Parliament authorises president to fly to Qatar for World Cup match
President Marcelo just wants to support the national team. Image: JOSÉ SENA GOULÃO/LUSA

Parliament authorises president to fly to Qatar for World Cup match

‘Much Ado About Nothing’… “Portugal’s latest psychodrama”

Portugal’s parliament on Tuesday has today formally authorised a trip by the country’s president, Marcelo Rebelo de Sousa, to Qatar on Thursday to attend the first game of the national men’s football team in the World Cup finals.

As media clamour over the championships fill column inches globally, this was always going to be a ‘non-story story’.

Marcelo has been the butt of various jokes since saying last week: “Qatar does not respect human rights (…) All the building of the stadiums and so on… but anyway, let’s forget this. It can be criticised, but let’s focus on the team…”

Satirical show “Isto é Gozar com quem trabalha” had a field day last Sunday with the head of State’s surprising treatment of the subject – managing to dredge up a speech from the past in which he appeared far more concerned with human rights.

But that was before football came into the mix. 

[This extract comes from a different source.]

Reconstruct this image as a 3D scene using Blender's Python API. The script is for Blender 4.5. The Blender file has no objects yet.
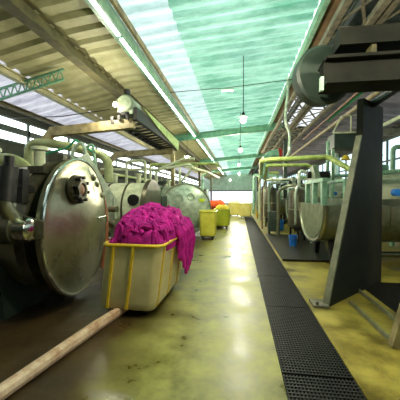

Certainly the Socialist Party, main opposition PSD and even PCP communists see no problem with putting football ahead of human rights.

Voting today was carried by all three, while CHEGA (the country’s so-called third political force) abstained, and Bloco de Esquerda, PAN and LIVRE all voted against.

Several PSD MPs – most notably Isabel Moreira, Carla Miranda and Pedro Delgado Alves – voted against the resolution, while others – Hugo Carneiro, António Topa Gomes and Fátima Ramos, as well as Socialists Alexandra Leitão, Maria João Castro, Miguel Rodrigues and Eduardo Alves abstained.

Under the terms of Portugal’s Constitution, no head of State can leave the country without the assent of parliament.

In a letter addressed to the speaker, requesting to make the trip between Wednesday and Friday, Marcelo said he might also travel via Cairo in order to take part in a conference on the ‘Future of Quality Education’.

In the text, the president stated that “the participation of the highest figures of the State in the games of the Portuguese national team” has already been agreed, with the speaker of parliament, Augusto Santos Silva, scheduled to attend Portugal’s second game (on November 28) and prime minister, António Costa, scheduled for the third (on December 2).

Following public mutterings over his first reference to human rights abuses in Qatar, the president did infer last Friday, in Fátima, that he ‘intended to talk about human rights’ at some point, possibly in the near future.

He insisted that senior Portuguese officials will be in Qatar supporting the national team “not the violations of human rights or discrimination against women that are rife there”.

“The World Cup is there (in Qatar) and when we go there we will certainly not support the Qatari regime, the violation of human rights in Qatar and the discrimination against women in Qatar (…) When we go there, we are going to support the national team, the team of all the Portuguese, the team that bears the flag,” he said.

Commenting on all the soundbites, tabloid Correio da Manhã has called them a “psychodrama with little substance” – an episode, like so many before, that “marks national life (momentarily) and then disappears”.

As the paper explains, “as if the visit by the President to see a football game could minimally change everything that is sordid behind this football tournament… 

“Marcelo is going to watch the game, and he does so very well because now is not the moment for complaints about human rights to have any effect”.

The paper also refers to (the little known) fact that Qatar was accepted as an ‘observer country’ associated to the CPLP (the community of Portuguese speaking countries) last year. No-one seemed uncomfortable about the country then, remarks leader writer Carlos Rodrigues.